A lot of times I am looking for images which are in the public domain, and for which if I go to the page in question, I have to then sort through dozens of images to find the one I had been looking at already in the search.

Here's an example. I've just done a search, found an image that I want to view larger, the image is long since in the public domain, but when I click on "visit" I get a page with a list of text links that I now have to sort through to find the full image:

https://images.google.com/imgres?imgurl=http%3A%2F%2Fwww.kee...

Edit to add:

Now that I look closer, I notice that Google is actually embedding the original image, instead of a preview (they load a low-res preview, and then replace that with a hotlinked image), so you can just right click and choose "view image" now to work around this.

I guess that's OK for people who are technically inclined enough to know that you can do that.



Your edit picked up on exactly what I was going to reply with letting you know until I saw you already got there. Expanding on it, you can 'copy image location' (at least in FF) to get the original image URL, and you can also middle-click 'view image' to open the image itself in a new tab.
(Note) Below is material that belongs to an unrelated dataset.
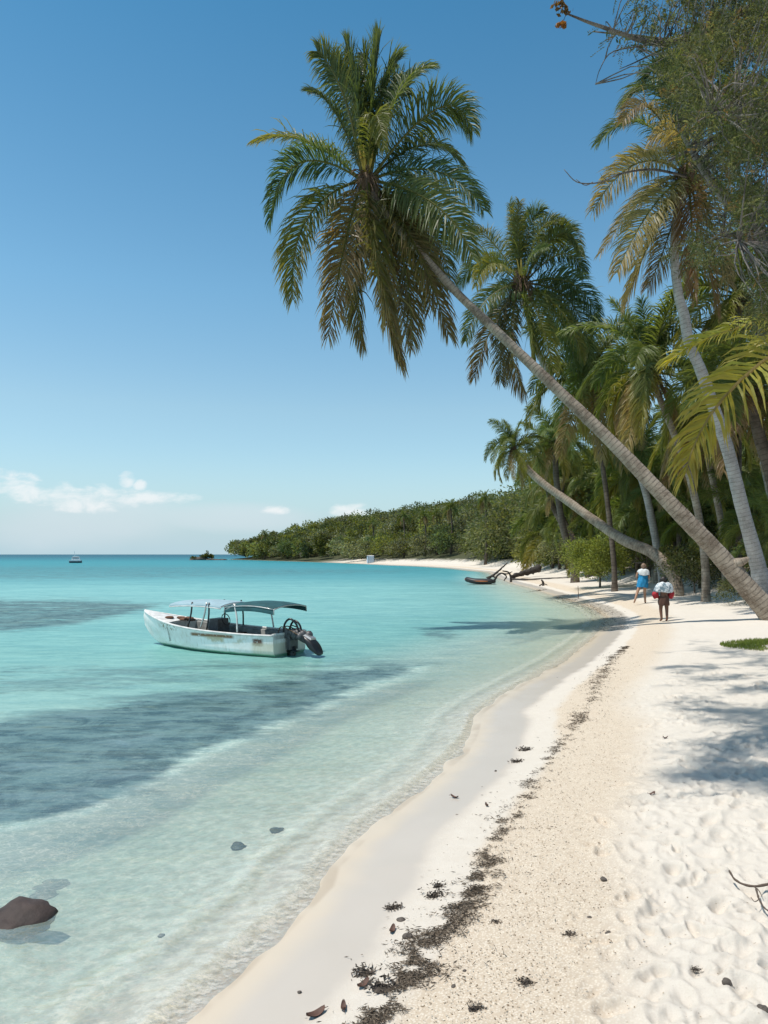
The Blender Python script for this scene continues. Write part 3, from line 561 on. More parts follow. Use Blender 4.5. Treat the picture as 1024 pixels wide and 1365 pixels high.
# ------------------------------------------------------------------ broadleaf trees, shrubs, far wood
OLIVE = np.array([.140, .158, .058]); DARKG = np.array([.066, .088, .038]); GREY = np.array([.165, .178, .105]); LIGHT = np.array([.21, .235, .065])
def foliage_cloud(mb, lobes, nclump, per, spread, l, w, cols, g, droop=.2, shell=.62):
    lobes = np.array(lobes, float); vol = lobes[:, 3] * lobes[:, 4] * lobes[:, 5]; wgt = vol ** (2 / 3); wgt /= wgt.sum()
    pick = g.choice(len(lobes), nclump, p=wgt); u = unit(g.normal(size=(nclump, 3))); u[:, 2] = np.where(u[:, 2] < -.35, -u[:, 2], u[:, 2])
    rr = shell + (1.02 - shell) * g.random(nclump) ** .55; ce = lobes[pick, :3] + u * rr[:, None] * lobes[pick, 3:6]
    cc = np.array(cols)[g.integers(len(cols), size=nclump)] * g.uniform(.65, 1.35, (nclump, 1))
    n = nclump * per; off = g.normal(size=(n, 3)); off /= np.maximum(1, np.linalg.norm(off, axis=1, keepdims=True) / 1.7)
    c = np.repeat(ce, per, 0) + off * spread * np.array([1, 1, .7]); d = unit(np.repeat(u, per, 0) * .8 + off * .7 + np.array([0, 0, -droop]) + g.normal(0, .4, (n, 3)))
    diamonds(mb, c, d, l * g.uniform(.6, 1.3, n), w * g.uniform(.6, 1.3, n), np.repeat(cc, per, 0) * g.uniform(.8, 1.2, (n, 1)), 0, g)
def lobes_for(r, h, k, g, z0=.3):
    out = [(0, 0, h * .6, r * .75, r * .75, h * .4)]
    for i in range(k):
        a = g.uniform(0, 6.28); q = r * g.uniform(.35, .75); s = g.uniform(.3, .55) * r; out.append((math.cos(a) * q, math.sin(a) * q, h * g.uniform(z0, .88), s, s, s * g.uniform(.6, .9)))
    return out
def shrub(name, label, cat, px_, Y, r, h, cols, seed, nclump=420, per=12, l=.16, w=.07, mat='leaf', group=None, base_py=None, wood=True, z0=.25):
    g = np.random.default_rng(seed); X = (px_ - CX) / F * Y
    while Y > 60 and signed_d([X], [Y])[0] < r * .85 + 4: X += .5
    z_ = ground_z(X, Y); root = thing(name, label, cat, (X, Y, z_), 0, group)
    lb = lobes_for(r, h, 9, g, z0); mb = MB(); foliage_cloud(mb, lb, nclump, per, .17 * r, l, w, cols, g); mb.build('crown', M[mat], root)
    if wood:
        mb = MB(); add_tube(mb, [(0, 0, -.2), (g.normal(0, .05), 0, h * .3), (g.normal(0, .1), g.normal(0, .1), h * .62)], np.array([.11, .085, .04]) * max(.5, h / 4), 7)
        for q in lb[1:]: add_tube(mb, spline([(0, 0, h * .25), (q[0] * .5, q[1] * .5, q[2] * .7), (q[0], q[1], q[2])], 6), np.linspace(.05, .012, 6) * max(.4, h / 4), 5)
        mb.build('trunk', M['tree_bark'], root, True)
    return root
TG = 'broadleaf trees and shrubs behind the beach'
shrub('shrub', 'light lime-green rounded bush on the sand under the bowed trunk', 'bush', 800, 45, 2.0, 2.7, [LIGHT * 1.15, LIGHT, LIGHT * .85], 1, 900, 14, .15, .06, group=TG)
shrub('shrub', 'dark glossy shrub on the bank to the right of the two walkers', 'bush', 926, 34.8, 1.75, 1.95, [DARKG * 1.3, DARKG, GREY * .8], 2, 620, 14, .12, .06, group=TG)
shrub('shrub', 'low grey-green scrub at the back of the sand left of the twin-stemmed palm', 'bush', 728, 73, 3.4, 2.6, [GREY * 1.4, GREY, OLIVE], 3, 420, 12, .26, .1, group=TG)
shrub('shrub', 'small shaded shrub beside the foot of the grey palm trunk', 'bush', 1003, 27, 1.0, .9, [DARKG, GREY * .7], 4, 260, 12, .1, .045, group=TG)
shrub('shrub', 'pale straw-green undergrowth at the far right edge behind the grey trunk', 'bush', 1042, 29, 1.5, 2.9, [LIGHT, YEL * .6, OLIVE], 5, 300, 12, .2, .05, group=TG)
for k, (px_, Y, r, h, cs, lab) in enumerate([
    (640, 118, 7.5, 9.5, [OLIVE, GREY, DARKG * 1.3], 'rounded olive tree where the palm thicket begins, beside the headland'),
    (612, 128, 6.0, 6.5, [GREY, OLIVE], 'grey-green low tree above the far strip of sand'),
    (664, 100, 7.0, 11.0, [OLIVE * 1.1, DARKG * 1.4], 'tallest broadleaf tree left of the small bowed palm crown'),
    (690, 88, 6.0, 9.0, [OLIVE, LIGHT * .6], 'green broadleaf tree directly below the small bowed palm crown'),
    (650, 92, 4.5, 4.2, [LIGHT * .8, OLIVE * 1.2], 'sunlit yellow-green bush at the edge of the far sand'),
    (735, 82, 6.5, 9.5, [DARKG * 1.3, OLIVE], 'dark tree behind the twin-stemmed palm'),
    (775, 66, 5.5, 9.0, [DARKG * 1.2, OLIVE], 'dense dark tree behind the spiky-topped palm'),
    (830, 60, 5.5, 9.5, [DARKG * 1.2, OLIVE * .9], 'tall shadowy tree behind the round-headed palm'),
    (885, 52, 4.6, 9.0, [DARKG * 1.2, OLIVE * .9], 'shadowy tree between the slim bare trunk and the dark gap'),
    (950, 47, 4.5, 8.5, [DARKG, OLIVE * .7], 'deep green tree filling the dark gap behind the pale slim trunk'),
    (1015, 43, 4.5, 9.5, [DARKG * 1.2, OLIVE], 'tree behind the grey palm trunk at the right edge'),
    (705, 84, 2.4, 2.2, [LIGHT * .8, GREY * 1.2], 'low sunny shrub at the back of the sand behind the driftwood'),
    (860, 47, 2.6, 3.6, [DARKG * 1.2, OLIVE * .8], 'dark leafy bush behind the person in blue'),
    (905, 42, 2.4, 4.2, [DARKG * 1.1, OLIVE * .7], 'dark leafy bush left of the black gap, behind the glossy shrub'),
    (975, 36, 2.0, 3.4, [DARKG, OLIVE * .6], 'shadowy bush between the pale slim trunk and the grey trunk'),
    (830, 52, 2.6, 3.2, [OLIVE, DARKG * 1.3], 'green bush right of the lime-green bush, under palm fronds')]):
    shrub('broadleaf_tree' if h > 5 else 'shrub', lab, 'tree' if h > 5 else 'bush', px_, Y, r, h, cs, 60 + k, 900 if h > 5 else 400, 12, .0040 * Y + .06, .0018 * Y + .025, group=TG, z0=.12)

# far wooded headland: reads as one mass
g = np.random.default_rng(77); mb = MB(); cand = []
for k in range(60000):
    if len(cand) >= 330: break
    X = g.uniform(-85, 150); Y = g.uniform(95, 430); pp = CX + F * X / Y
    if not (295 < pp < 730): continue
    if Y < 150 and pp < 640: pass
    cand.append((X, Y)) if True else None
cand = np.array(cand); dd = signed_d(cand[:, 0], cand[:, 1])
cand = np.vstack([cand, g.uniform((-85, 95), (150, 430), (9000, 2))]); dd = signed_d(cand[:, 0], cand[:, 1]); pp = CX + F * cand[:, 0] / cand[:, 1]
ok = (dd > np.interp(pp, [300, 480, 520, 640, 720], [1.2, 1.6, 6, 8, 11])) & (dd < 75) & (pp > 290) & (pp < 760); cand = cand[ok]; dd = dd[ok]
keep = []
for i in range(len(cand)):
    rr_ = 3.6 if dd[i] < 22 else 5.0
    if all((cand[i][0] - cand[j][0]) ** 2 + (cand[i][1] - cand[j][1]) ** 2 > rr_ ** 2 for j in keep): keep.append(i)
    if len(keep) > 520: break
palette = [OLIVE, OLIVE * .8, GREY, GREY * .85, DARKG * 1.4, OLIVE * 1.15, np.array([.13, .145, .04])]
for i in keep:
    X, Y = cand[i]; z_ = ground_z(X, Y); r = g.uniform(2.6, 4.6) * (1 if dd[i] > 10 else .75); h = g.uniform(5.5, 9.5) * (1 if dd[i] > 14 or Y > 225 else .7)
    h = min(h, max(3, (7.5 if Y > 225 else 3.8) + dd[i] * .4)); lb = [(X, Y, z_ + h * .55, r, r, h * .5)]
    for q in range(5): a = g.uniform(0, 6.28); s = r * g.uniform(.35, .6); lb.append((X + math.cos(a) * r * .65, Y + math.sin(a) * r * .65, z_ + h * g.uniform(.2, .9), s, s, s * .8))
    nc = 105 if dd[i] < 30 else 75; c0 = palette[g.integers(len(palette))]; c0 = c0 * g.uniform(.62, 1.4); foliage_cloud(mb, lb, nc, 9, .22 * r, .0022 * Y + .2, .0011 * Y + .1, [c0, c0 * .8, c0 * 1.2], g)
tag(mb.build('wooded_headland', M['leaf']), 'far wooded headland of dense olive-green trees across the bay', 'forest', kind='stuff')
# dark undergrowth far back in the grove, one mass behind the palms
mb = MB(); g = np.random.default_rng(78)
for k in range(190):
    Y = g.uniform(40, 110); pp = g.uniform(700, 1180); X = (pp - CX) / F * Y; dq = signed_d([X], [Y])[0]
    if dq < 10.5: continue
    z_ = ground_z(X, Y); r = g.uniform(2.2, 4.0); h = g.uniform(4, 9); foliage_cloud(mb, [(X, Y, z_ + h * .5, r, r, h * .55)], 110, 10, .5, .34, .15, [DARKG, DARKG * 1.3, OLIVE * .8], g)
tag(mb.build('palm_thicket', M['leaf']), 'dense shadowy undergrowth filling the grove behind the palms', 'thicket', kind='stuff')
# emergent palms on the headland ridge
for k, (px_, top, Y, L, lab) in enumerate([(601,672,165,3.0,'tallest palm standing clear of the headland ridge'),(566,682,175,2.6,'second palm on the ridge, left of the tallest one'),(538,684,185,2.6,'palm with a round dark head at the middle of the ridge'),(497,692,215,2.2,'small palm head pricking the ridge right of the cloud'),(353,706,300,2.6,'lone palm top near the seaward end of the headland'),(582,679,170,2.2,'small palm just left of the tallest ridge palm'),(647,661,125,2.6,'dark palm top where the ridge climbs to the thicket')]):
    X = (px_ - CX) / F * Y; ztop = EYE - (top + 6 - HY) / F * Y; z_ = ground_z(X, Y); root = thing('ridge_palm', lab, 'palm tree', (X, Y, z_), 0, 'palms rising above the headland'); mb = MB(); add_tube(mb, spline([(0, 0, -.3), (.3, 0, (ztop - z_) * .5), (0, 0, ztop - z_)], 10), np.linspace(.3, .16, 10), 7); mb.build('trunk', M['dark_bark'], root, True)
    crown_generic(root, (0, 0, ztop - z_), L, 16, 50 + k)

# --- fine-leaved tree leaning in from the right: its limbs carry the top corner
def rodrigues(v, k, a): return v * math.cos(a) + np.cross(k, v) * math.sin(a) + k * (k @ v) * (1 - math.cos(a))
base = np.array([9.6, 13.2]); zb = ground_z(*base); root = thing('overhanging_tree', 'large fine-leaved tree leaning in from the right, filling the upper right corner', 'tree', (base[0], base[1], zb)); B = np.array([base[0], base[1], zb])
mb = MB(); limbs = []
def limb(pts, r0, r1, n=30): S = spline(pts, n); add_tube(mb, S - B, np.linspace(r0, r1, n), 9); limbs.append(S); return S
limb([np.r_[base, zb - .3], (9.2, 13.0, 2.6), (8.4, 12.8, 5.0), (7.6, 12.6, 7.2), (7.2, 12.6, 9.5), (6.9, 12.8, 11.6)], .34, .12, 40)
limb([(8.4, 12.8, 5.0), W(1075,400,12.4), W(1024,325,12.3), W(985,282,12.2), W(962,258,12.1), W(938,226,12.0), W(905,170,12.0)], .19, .035)
limb([(7.6, 12.6, 7.2), W(1060,190,12.6), W(1000,165,12.8), W(940,190,13.0), W(890,215,13.2)], .11, .02)
limb([(7.2, 12.6, 9.5), W(1060,60,12.4), W(1004,14,12.2), W(940,40,12.0), W(880,58,11.9), W(800,35,11.8), W(755,18,11.7)], .11, .012)
limb([(7.0, 12.7, 10.6), W(1040,0,12.9), W(970,60,13.2), W(900,55,13.3), W(850,48,13.4), W(790,42,13.5)], .08, .010)
limb([W(1040,345,12.3), W(1020,400,12.3), W(1008,450,12.2)], .07, .02)
limb([(8.2, 12.8, 5.6), W(1090,330,11.6), W(1040,290,11.0), W(990,310,10.8), (4.9, 10.7, 7.0)], .12, .02)
limb([(7.6, 12.6, 7.2), (7.4, 11.2, 8.2), (6.6, 10.2, 8.9), (6.0, 9.6, 9.2)], .11, .02)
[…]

Both are useful tricks when rifling through images.


> I guess that's OK for people who are technically inclined enough to know that you can do that.

I have a bias where I'm OK with the fact that people who take the time to learn the capabilities of the tools they use get better results from them. I figured this out within about 30 seconds of noticing that the view image button was gone, after sending feedback to say I didn't like the change.

This would be the wrong bias if I was designing a product. Of course, a product will be most successful if it maximizes discoverability and doesn't make the user think, which is exactly what Google has been coerced in to rolling back here.


> A lot of times I am looking for images which are in the public domain

Do you think that’s a valid justification to give the person who hosted it no credit and traffic for their work, instead choosing to leech the image directly from their server at their cost? The fact that they built a page around the image with relevant keywords that is the only reason you found it through Google in the first place. There’s nothing stopping someone from building a public domain image search that hosts its own images, but you went to Google for convenience.